Can DANE be used by any application?

As long as the application uses TLS to connect to services identified by domain names, DANE is universal. It is backward compatible, so if DANE is not supported by a mail server, the client can fall back to using STARTTLS or even clear text. It was developed to be deployed gradually while interoperating with the existing email backbone. As DANE adoption grows, it will promote the use of DNSSEC and vice versa. 

What is needed to deploy DANE?

  • Security-aware resolver that can query and validate DNSSEC and TLSA records
  • DNSSEC signed zone and RRsets

How does DANE achieve the above?

DANE makes use of the already existing DNSSEC protocol, to make sure the data it receives is authentic and has not been tampered with.
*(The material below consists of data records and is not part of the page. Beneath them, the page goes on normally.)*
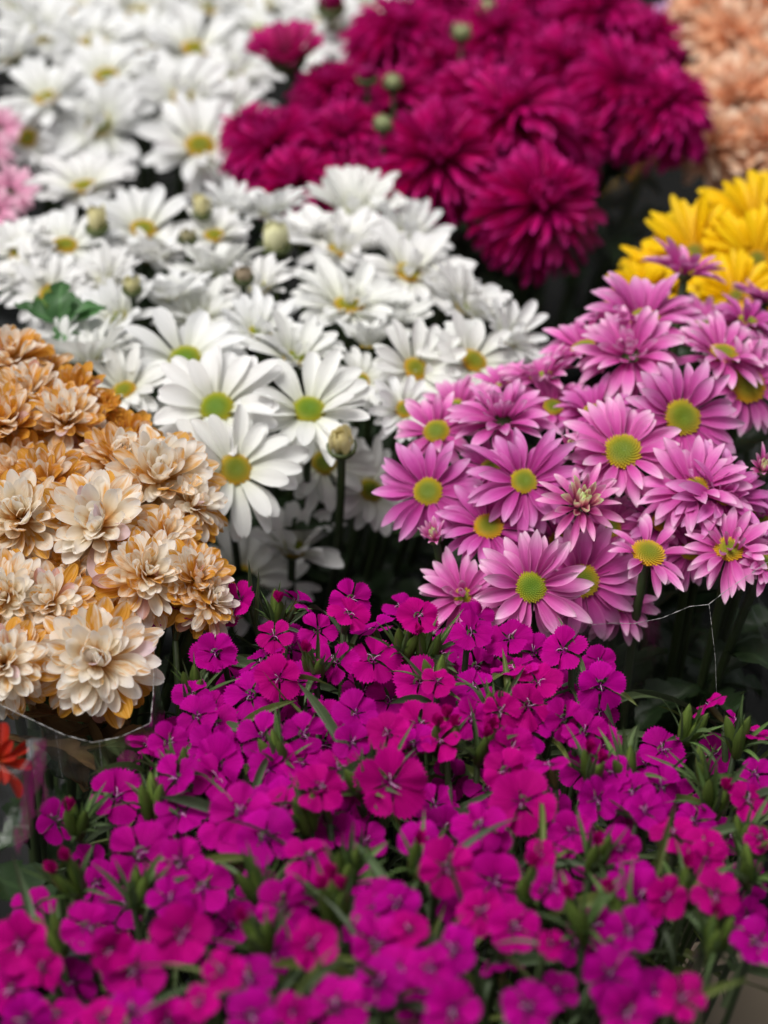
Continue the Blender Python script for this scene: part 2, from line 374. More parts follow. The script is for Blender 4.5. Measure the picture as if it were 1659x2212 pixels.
def add_stem(th, foot, r_, off=.006, leaves=0, key='L', mat='stem', lsize=.045):
    a = th.p - th.n * off; d = Vector(foot); ln = (a - d).length
    pts = bez(a, a - (th.n * .5 + Vector((0, 0, .5))) * ln * .28, d + Vector((0, 0, ln * .4)), d, 11)
    so = th.world('stem', tube_mesh('stem', pts, r_, M[mat], 6))
    for q in range(leaves):
        s = rnd.uniform(.2, .6); j = int(s * 11); p = pts[j]
        az = rnd.uniform(0, 6.28); e = rnd.uniform(-.2, .45)
        Wm = T(p) @ Rz(az) @ Ry(-e) @ S(lsize * rnd.uniform(.7, 1.2), lsize * rnd.uniform(.45, .6), lsize)
        mk('leaf', rnd.choice(LLEAF if key == 'L' else DLEAF), so, Wm)

BUNCH = {   # foot on the ground, sight-line distance by height in the picture, side fall-off
    'dianthus': dict(foot=(0.01, .66), ts=[(1270, .955), (1500, .905), (1800, .815), (2212, .70)], xc=880, kx=.012, rad=.115),
    'pink': dict(foot=(.125, .92), ts=[(560, 1.17), (760, 1.09), (1000, 1.015), (1200, .985), (1400, .985)], xc=1300, kx=.02, rad=.10),
    'cream': dict(foot=(-.18, .84), ts=[(780, 1.09), (1000, 1.01), (1250, .95), (1450, .915), (1600, .905)], xc=130, kx=.012, rad=.10),
    'white': dict(foot=(-.06, 1.10), ts=[(380, 1.37), (600, 1.22), (880, 1.085), (1010, 1.075), (1300, 1.10)], xc=600, kx=.01, rad=.11),
    'white_back': dict(foot=(-.2, 1.48), ts=[(0, 1.66), (200, 1.5), (400, 1.42)], xc=350, kx=.005, rad=.12),
    'burgundy': dict(foot=(.075, 1.43), ts=[(0, 1.64), (200, 1.47), (400, 1.36), (600, 1.33)], xc=1000, kx=.012, rad=.12),
    'peach': dict(foot=(.33, 1.5), ts=[(0, 1.66), (350, 1.5)], xc=1600, kx=0, rad=.10),
    'yellow': dict(foot=(.26, 1.2), ts=[(350, 1.36), (660, 1.2)], xc=1650, kx=.01, rad=.10),
    'pale': dict(foot=(-.34, 1.24), ts=[(200, 1.5), (450, 1.38)], xc=0, kx=0, rad=.09),
    'red': dict(foot=(-.25, .62), ts=[(1500, .86), (1800, .82)], xc=0, kx=0, rad=.09),
}
def depth(b, vx, vy):
    B = BUNCH[b]; ts = B['ts']
    if vy <= ts[0][0]: t = ts[0][1] + (ts[0][0] - vy) * .0004
    elif vy >= ts[-1][0]: t = ts[-1][1]
    else:
        for (y0, t0), (y1, t1) in zip(ts, ts[1:]):
            if y0 <= vy <= y1: t = t0 + (t1 - t0) * (vy - y0) / (y1 - y0); break
    return t + B['kx'] * ((vx - B['xc']) / 400) ** 2
def foot_of(b, p):
    fx, fy = BUNCH[b]['foot']; dx, dy = p.x - fx, p.y - fy
    return (fx + max(-.06, min(.06, dx * .35)), fy + max(-.06, min(.06, dy * .35)), .02)
REG = {}                                  # bunch -> list of (vx, vy, object, look, own label)
def reg(b, vx, vy, th, look, own=None): REG.setdefault(b, []).append((vx, vy, th.o, look, own))
def norm_at(nx, ny, j=.08): return face(nx + rnd.gauss(0, j), min(.97, ny + rnd.gauss(0, j)))

# ---- ground and buckets
gm = mesh('ground', [(-60, -60, 0), (60, -60, 0), (60, 60, 0), (-60, 60, 0)], [(0, 1, 2, 3)], M['ground'], None, False)
mk('ground', gm, kind='structure')
def bucket(b, label):
    fx, fy = BUNCH[b]['foot']; r_ = BUNCH[b]['rad']
    o = mk('bucket', None, None, T((fx, fy, .001)))
    tag(o, label, 'bucket', 'black flower buckets')
    n = 32
    mk('body', lathe('body', [(.005, .0), (r_ * .78, 0), (r_ * .80, .004), (r_ * .98, .215), (r_ * .95, .215), (r_ * .77, .008), (.005, .008)], M['bucket'], n), o)
    mk('rim', lathe('rim', [(r_ * .981, .2), (r_ * 1.05, .2), (r_ * 1.06, .222), (r_ * .99, .226), (r_ * .955, .2165)], M['bucket'], n), o)
for b, l in (('dianthus', 'the bunch of magenta dianthus'), ('pink', 'the bunch of pink daisies'), ('cream', 'the wilting cream chrysanthemums'), ('white', 'the front bunch of white daisies'),
             ('white_back', 'the blurred rear bunch of white daisies'), ('burgundy', 'the burgundy chrysanthemums'), ('peach', 'the peach chrysanthemums'), ('yellow', 'the yellow chrysanthemums'), ('pale', 'the pale pink blooms at the left edge'), ('red', 'the orange-red bloom at the left edge')):
    bucket(b, 'black plastic bucket in shadow under ' + l)

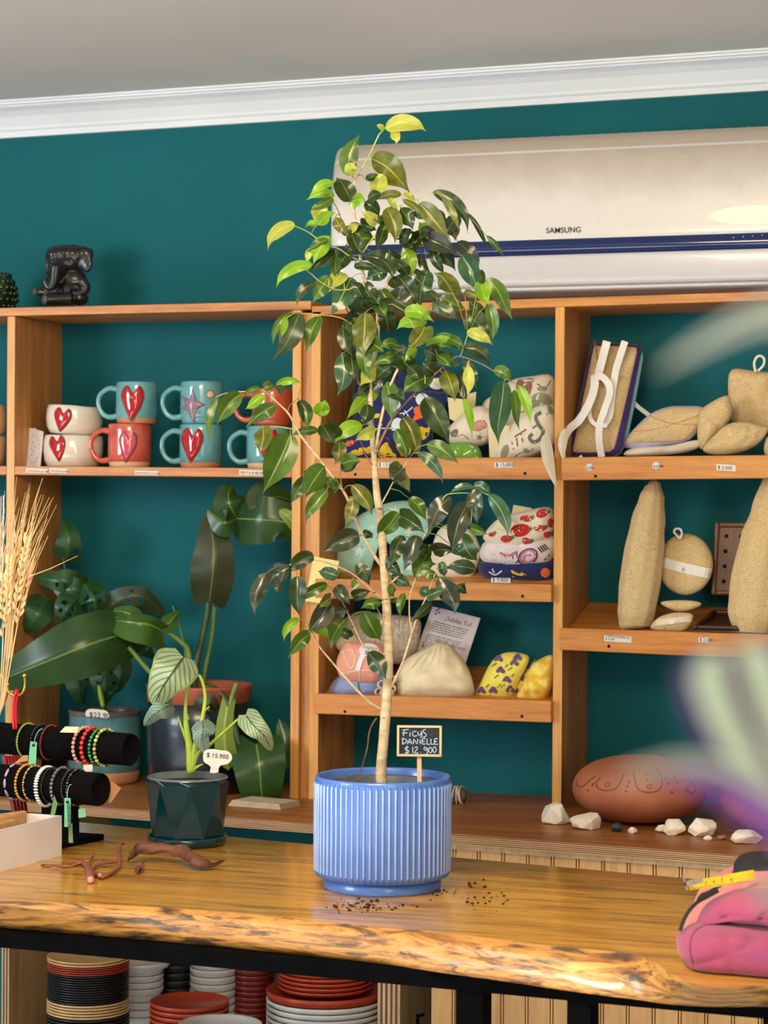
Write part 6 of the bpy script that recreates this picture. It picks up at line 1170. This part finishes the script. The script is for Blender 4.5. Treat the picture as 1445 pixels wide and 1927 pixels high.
# dried leaf scraps on the table
DL = mat('dried_brown_leaf', (128, 74, 48), (86, 52, 38), rough=.6, scale=40, bump=.6, bscale=60); DL2 = mat('dried_red_stem', (166, 92, 70), (124, 70, 52), rough=.6, scale=30)
def tt(x, y, h): p = onT(x, y); return p+V((0, 0, h))
t = thing('dried_leaf', 'curled dry brown leaf lying on the table before the faceted pot', 'leaf', onT(330, 1630))
T5 = lambda L, r: ([tt(x/2.58, 1280+y/2.58, h) for x, y, h in L], [a*3.4/F for a in r])
def crumple(path, widths, m, name, par, seed=0):
    C = catmull(path, 5); q = MB(); L_ = len(C)
    def fn(u, v_):
        f = v_*(L_-1); i = min(int(f), L_-2); p = C[i].lerp(C[i+1], f-i); k = v_*(len(widths)-1); j = min(int(k), len(widths)-2); w_ = widths[j]+(widths[j+1]-widths[j])*(k-j)
        a = (u-.5)*4.6; return p+V((0, -math.sin(a)*w_*.6, math.cos(a)*w_*.5))+V((1, 1, 1))*noise.noise(p*60+V((u*4, seed, 0)))*.004
    q.grid(fn, 10, 40); return q.build(name, m, par)
crumple([tt(242, 1634, .012), tt(256, 1624, .018), tt(280, 1622, .022), (tt(310, 1624, .020)), tt(345, 1628, .018), tt(370, 1638, .012), tt(400, 1638, .008), tt(422, 1630, .008)], [.006, .022, .022, .018, .020, .018, .008, .002], DL, 'blade', t)
crumple([tt(256, 1640, .006), tt(262, 1646, .004), tt(270, 1636, .012)], [.006, .010, .004], DL, 'blade_fold', t, 3)
P_, r_ = T5([(600, 855, .02), (580, 870, .02), (578, 920, .006), (520, 960, .004), (490, 970, .004)], [2.5, 3, 3.5, 4]); q = MB(); q.tube(catmull(P_, 5), r_, 8); q.build('stalk', DL2, t)
for pts, r_, lab in (([(590, 898, .006), (520, 905, .006), (460, 920, .006), (445, 950, .006), (485, 968, .006)], [3, 3.5, 4, 4.5], 'curved dry stalk beside the curled brown leaf'), ([(200, 905, .003), (300, 912, .004), (390, 900, .005), (430, 930, .005), (440, 990, .006)], [1, 2.5, 4, 7, 7.5], 'reddish dry stalk with a thick cut end on the table')):
    P_ = [tt(x/2.58, 1280+y/2.58, h) for x, y, h in pts]; t2 = thing('dried_stalk', lab, 'stalk', P_[0]-V((0, 0, .0019))); q = MB(); q.tube(catmull(P_, 6), [a*3.4/F for a in r_], 8); q.build('stalk', DL2, t2)
    e = P_[-1]; q = MB(); q.ball(e, r_[-1]*3.4/F*.9, 8, 6); q.build('cut_end', mat('pink_cut', (226, 160, 140), rough=.6), t2)
t2 = thing('dried_leaf', 'thin torn dry leaf with yellow streak left of the stalks', 'leaf', onT(150, 1630)); crumple([tt(80, 1630, .003), tt(115, 1635, .003), tt(150, 1630, .004), tt(170, 1628, .007), tt(180, 1616, .012)], [.001, .004, .005, .005, .003], mat('dry_yellow_leaf', (198, 134, 70), (150, 72, 52), rough=.6, scale=40), 'blade', t2, 5)
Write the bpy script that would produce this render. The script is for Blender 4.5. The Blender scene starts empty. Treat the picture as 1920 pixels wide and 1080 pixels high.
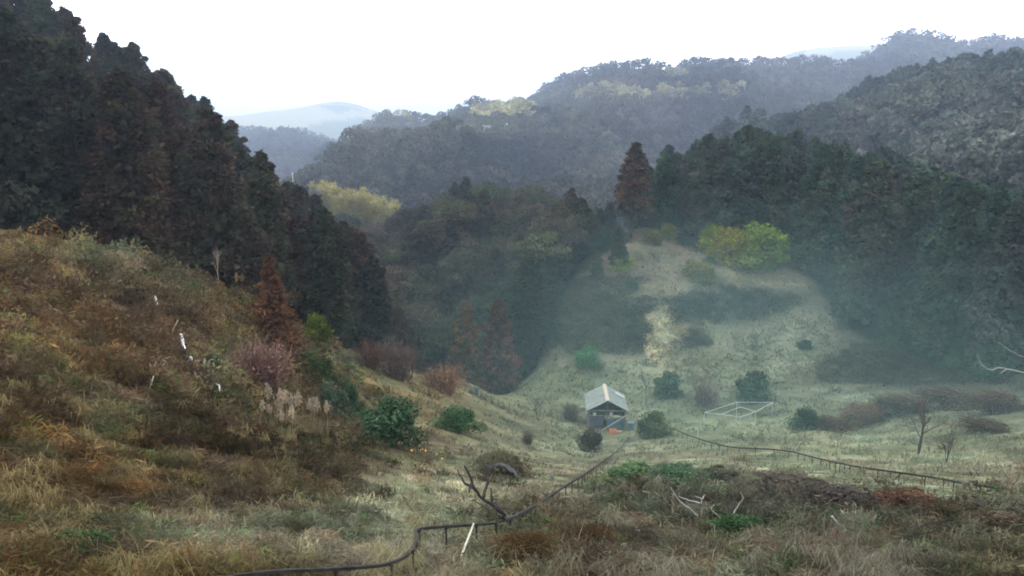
import bpy, bmesh, math, random
import numpy as np
from mathutils import Vector, Matrix

random.seed(7)
RNG = np.random.default_rng(11)
SC = bpy.context.scene
COL = SC.collection
rad = math.radians

# ------------------------------------------------------------------ camera
FX = 1598.0
PITCH = rad(13.0)
CP, SP = math.cos(PITCH), math.sin(PITCH)
cam = bpy.data.cameras.new('camera')
cam.sensor_width = 36.0
cam.lens = 36.0 * FX / 1920.0
cam.clip_start = 0.1
cam.clip_end = 30000
co = bpy.data.objects.new('camera', cam)
COL.objects.link(co)
co.location = (0, 0, 0)
co.rotation_euler = (rad(90) - PITCH, 0, 0)
SC.camera = co


def ray(px, py):
    px = np.asarray(px, float); py = np.asarray(py, float)
    u = px - 960.0; v = 540.0 - py
    return np.stack([u, FX * CP + v * SP, -FX * SP + v * CP], -1)


def project(P):
    P = np.asarray(P, float)
    f = P[..., 1] * CP - P[..., 2] * SP
    up = P[..., 1] * SP + P[..., 2] * CP
    f = np.where(f < 0.05, 0.05, f)
    return 960 + FX * P[..., 0] / f, 540 - FX * up / f, f


def at(px, py, Y):
    d = ray(px, py)
    return d * (Y / d[..., 1:2] if d.ndim > 1 else Y / d[1])


# ------------------------------------------------------------------ noise
def hash2(ix, iy, seed):
    h = (ix.astype(np.int64) * 374761393 + iy.astype(np.int64) * 668265263 + seed * 974634777) & 0xffffffff
    h = ((h ^ (h >> 13)) * 1274126177) & 0xffffffff
    return ((h ^ (h >> 16)) & 0xffff) / 65535.0


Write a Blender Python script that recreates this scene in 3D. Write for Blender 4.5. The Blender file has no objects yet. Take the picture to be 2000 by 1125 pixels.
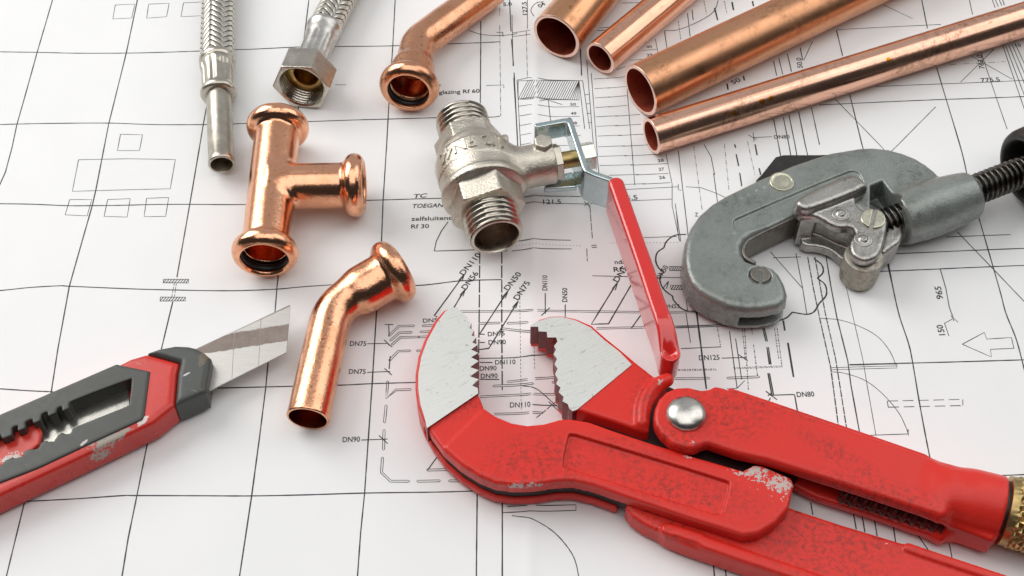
import bpy, math, random
import numpy as np
from mathutils import Vector, Matrix

# ---------------------------------------------------------------- camera, world, lamps, exposure
# all modelling is done in millimetres; U turns them into metres
U = 0.001
F_PX, TILT, DIST = 2715.0, math.radians(53.3), 522.0
CAM_H, CAM_Y = DIST * math.sin(TILT), -DIST * math.cos(TILT)
scene = bpy.context.scene
cd = bpy.data.cameras.new('camera'); cam = bpy.data.objects.new('camera', cd)
scene.collection.objects.link(cam); scene.camera = cam
cd.sensor_width = 36.0; cd.lens = 36.0 * F_PX / 2000.0
cd.clip_start = 0.02; cd.clip_end = 20.0
cam.location = (0, CAM_Y * U, CAM_H * U)
cam.rotation_euler = (math.pi / 2 - TILT, 0, 0)

world = bpy.data.worlds.new('World'); scene.world = world; world.use_nodes = True
bg = world.node_tree.nodes['Background']
bg.inputs['Color'].default_value = (0.95, 0.97, 1.0, 1); wn = world.node_tree                                    # unseen surroundings, brightness shaped for copper reflections: pale behind, dark on the viewer's side
wt = wn.nodes.new('ShaderNodeTexCoord'); ws = wn.nodes.new('ShaderNodeSeparateXYZ'); wm = wn.nodes.new('ShaderNodeMapRange'); wm.interpolation_type = 'SMOOTHSTEP'
wn.links.new(wt.outputs['Generated'], ws.inputs[0]); wn.links.new(ws.outputs['Y'], wm.inputs['Value'])
for q_, v_ in zip(('From Min', 'From Max', 'To Min', 'To Max'), (-0.25, 0.65, 0.04, 0.48)): wm.inputs[q_].default_value = v_
wn.links.new(wm.outputs[0], bg.inputs['Strength'])

def softbox(name, loc, size, power, col, target=(0, 0, 0)):
    l = bpy.data.lights.new(name, 'AREA'); l.shape = 'RECTANGLE'; l.size, l.size_y = size
    l.energy = power; l.color = col
    o = bpy.data.objects.new(name, l); scene.collection.objects.link(o); o.location = loc
    o.rotation_euler = (Vector(target) - Vector(loc)).to_track_quat('-Z', 'Y').to_euler()
softbox('softbox_lamp_left', (-0.90, 0.55, 0.80), (0.90, 0.90), 11.6, (1.0, 0.985, 0.965))
softbox('softbox_lamp_right', (0.95, 0.40, 0.90), (1.0, 1.0), 4.3, (1.0, 0.99, 0.975))
softbox('softbox_lamp_top', (0.02, -0.16, 1.15), (1.25, 1.05), 6.2, (1.0, 0.99, 0.975), (0.02, -0.10, 0))

vs = scene.view_settings
scene.display_settings.display_device = 'sRGB'
vs.view_transform = 'Standard'; vs.look = 'None'; vs.exposure = 0.0; vs.gamma = 1.0; vs.use_curve_mapping = False
scene.cycles.max_bounces = 8; scene.cycles.glossy_bounces = 6; scene.cycles.diffuse_bounces = 4
scene.cycles.sample_clamp_indirect = 6.0
scene.cycles.use_denoising = True

# ---------------------------------------------------------------- helpers
CT, ST = math.cos(TILT), math.sin(TILT)
def P(px, py, z=0.0):
    """photo position (2000 px frame) at height z mm above the paper -> mm"""
    u = (px - 1000.0) / F_PX; v = (562.5 - py) / F_PX
    d = np.array([u, CT + ST * v, -ST + CT * v]); t = (z - CAM_H) / d[2]
    return np.array([0.0, CAM_Y, CAM_H]) + d * t
def P2(pts, z): return np.array([P(x, y, z)[:2] for x, y in pts])
def unit(v): v = np.asarray(v, float); return v / np.linalg.norm(v)
def pxs(s): return [tuple(float(q) for q in t.split(',')) for t in s.split()]
def chaikin(pts, n=2, closed=True):
    p = np.asarray(pts, float)
    for _ in range(n):
        if closed:
            q = np.roll(p, -1, 0); p = np.stack([.75 * p + .25 * q, .25 * p + .75 * q], 1).reshape(-1, p.shape[1])
        else:
            a, b = p[:-1], p[1:]
            m = np.stack([.75 * a + .25 * b, .25 * a + .75 * b], 1).reshape(-1, p.shape[1])
            p = np.vstack([p[:1], m, p[-1:]])
    return p
def catmull(pts, n=6):
    p = np.asarray(pts, float); e = np.vstack([2 * p[0] - p[1], p, 2 * p[-1] - p[-2]]); out = []
    for i in range(1, len(e) - 2):
        a, b, c, d = e[i - 1:i + 3]
        for k in range(n):
            t = k / n
            out.append(.5 * (2 * b + (c - a) * t + (2 * a - 5 * b + 4 * c - d) * t * t + (3 * b - a - 3 * c + d) * t ** 3))
    out.append(p[-1]); return np.array(out)

def link(o, parent=None):
    scene.collection.objects.link(o)
    if parent is not None: o.parent = parent
    return o
def tag(o, label, cat, group=None):
    o['label'] = label; o['category'] = cat
    if group: o['group'] = group
    return o
def thing(name, label, cat, base, group=None):
    o = bpy.data.objects.new(name, None); link(o); o.empty_display_size = .01
    o.location = tuple(np.asarray(base, float) * U)
    return tag(o, label, cat, group)
def origin_of(p):
    w = np.zeros(3)
    while p is not None: w = w + np.array(p.location) / U; p = p.parent
    return w
def obj(name, V, F, mat, parent=None, smooth=True, angle=None, mats=None, fm=None, loc=None):
    """one mesh object out of world-space mm vertices"""
    V = np.asarray(V, float); off = origin_of(parent)
    me = bpy.data.meshes.new(name)
    o = bpy.data.objects.new(name, me); link(o, parent)
    if loc is not None: o.location = tuple((np.asarray(loc) - off) * U); off = np.asarray(loc, float)
    me.from_pydata(((V - off) * U).tolist(), [], [list(map(int, f)) for f in F]); me.update()
    for m in (mats or [mat]): me.materials.append(m)
    if fm is not None: me.polygons.foreach_set('material_index', np.asarray(fm, np.int32))
    if smooth:
        me.shade_smooth()
        if angle: me.set_sharp_from_angle(angle=math.radians(angle))
    else: me.shade_flat()
    return o
class MB:
    def __init__(s): s.V = []; s.F = []; s.n = 0; s.fm = []
    def add(s, V, F, m=0):
        V = np.asarray(V, float); s.V.append(V); s.F += [[i + s.n for i in f] for f in F]; s.fm += [m] * len(F); s.n += len(V)
    def build(s, name, mat, parent=None, **k):
        mats = k.get('mats'); return obj(name, np.vstack(s.V), s.F, mat, parent, fm=(s.fm if mats else None), **k)

def grid_faces(nr, n, closed_rows=False):
    F = []; R = nr if closed_rows else nr - 1
    for i in range(R):
        a, b = i * n, ((i + 1) % nr) * n
        for j in range(n): k = (j + 1) % n; F.append((a + j, a + k, b + k, b + j))
    return F
def frame(ax, up=(0, 0, 1)):
    ax = unit(ax); s = np.cross(ax, up)
    if np.linalg.norm(s) < 1e-3: s = np.cross(ax, (1, 0, 0))
    s = unit(s); return ax, s, np.cross(s, ax)
def rings(cs, axs, rs, n=64):
    th = np.arange(n) * 2 * math.pi / n; V = []
    for c, a, r in zip(cs, axs, rs):
        a, s, u = frame(a); V.append(np.asarray(c) + np.outer(np.cos(th) * r, s) + np.outer(np.sin(th) * r, u))
    return np.vstack(V), grid_faces(len(cs), n)
def lathe(o, ax, prof, n=64, cap0=False, cap1=False, rfun=None, phase=0.0):
    """prof: [(t, r)] along ax from o; rfun(t, r, th) may change the radius"""
    a, s, u = frame(ax); th = np.arange(n) * 2 * math.pi / n + phase; V = []
    for t, r in prof:
        rr = rfun(t, r, th) if rfun else r
        V.append(np.asarray(o) + a * t + np.outer(np.cos(th) * rr, s) + np.outer(np.sin(th) * rr, u))
    F = grid_faces(len(prof), n)
    if cap0: F.append(list(range(n))[::-1])
    if cap1: F.append([(len(prof) - 1) * n + j for j in range(n)])
    return np.vstack(V), F
def prism(pts, z0, z1):
    p = np.asarray(pts, float)
    if np.sum(p[:, 0] * np.roll(p[:, 1], -1) - p[:, 1] * np.roll(p[:, 0], -1)) < 0: p = p[::-1]
    n = len(p); V = np.vstack([np.c_[p, np.full(n, z0)], np.c_[p, np.full(n, z1)]])
    F = [list(range(n))[::-1], [n + i for i in range(n)]] + [(i, (i + 1) % n, n + (i + 1) % n, n + i) for i in range(n)]
    return V, F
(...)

DANE also introduces a new DNS RR type called TLSA which helps to signal to the client that a server supports TLS. 

A TLSA record needs to be set up for each application that makes use of TLS. Each one of those applications will run on different ports and based on the port number, a TLSA record can exist. 

If MTA-STS and DANE serve the same purpose, which protocol should I implement?

The recommendation is to implement both MTA-STS and DANE. DANE is a requirement from many governments, so public agencies in the EU are often required to implement it.

DANE and MTA-STS help only if the sender supports it, however, many senders only support one or the other so implementing both improves security overall.

What is DNSSEC?

The Domain Name System Security Extensions (DNSSEC) is a suite of Internet Engineering Task Force (IETF) specifications for securing certain kinds of information provided by the Domain Name System (DNS) as used on IP networks.

The DNSSEC is a set of extensions that provide DNS clients (resolvers) origin authentication of DNS data, authenticated denial of existence, and data integrity, but not availability or confidentiality.

Since the original specification of DNS did not include any security details, DNSSEC attempts to protect applications (and caching resolvers serving those applications) from using forged or manipulated DNS data (such as that created by DNS cache poisoning) all while maintaining backward compatibility.

All answers from DNSSEC-protected zones are digitally signed, verifying their authenticity.

Please note that the initial DNSSEC specification RFC 2535 has become obsolete, due to scalability concerns. DNSSEC-bis is the current protocol. For further information, see: RFC 4033, RFC 4034, and RFC 4035.